The C.A.R. published more information on pocket listings, summarized here:

The real problem isn’t getting addressed.

The “pocket” realtors usually don’t tell the sellers they are going to pocket the listing – and if the sellers aren’t paying attention, they will never know.

Seller will see the sign pop up in the front yard, and think that their agent is doing the job.  Even if sellers verify that their home is listed in the MLS, they don’t know exactly what goes on behind the scenes unless they are really paying attention:

  • The listing agent can input the listing, but then shut down the showings.  Once they get an offer or two, some will start telling other agents that it’s too late, even though they haven’t accepted anything.
  • Listing agents can also throw away offers.  I submitted a cash offer that was $40,000 over the list price on an REO listing on the first day it hit the MLS.  The listing agent said that the bank wasn’t taking any more offers, which I told him was hard to believe.  Sure enough, 30 days later it closed for full price, and he represented the buyer too.
  • Brokers and managers promote in-house sales, and some pay bonuses too.  They have weekly office meetings where they discuss new listings to see if they can match sellers with buyers prior to MLS input.
  • You would think that the primary motivation is for the listing agent to represent the buyer too and get both commissions.  But you’ll see several of these completed where the buyer is represented by a different agent.  Either the listing agent is going to extreme measures to hide the facts, or it was a pre-arranged deal.

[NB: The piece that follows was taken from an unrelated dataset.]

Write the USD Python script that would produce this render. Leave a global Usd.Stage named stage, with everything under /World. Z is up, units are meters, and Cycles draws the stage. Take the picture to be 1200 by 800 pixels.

Some of these sales close for what appears to be top dollar, but you will never know for sure unless the property is exposed to the open market.

There is no enforcement of any laws, rules, or ethics – realtors are expected to treat their own clients honestly.  But you’d be surprised at how many of the highly successful and well-known realtors participate – and the president of the association of realtors confirmed it on our talk show.

It is old-school to look the other way, and by now it is deeply embedded throughout the industry as new agents see the old veterans rip off their own clients regularly in order to score a bigger payday.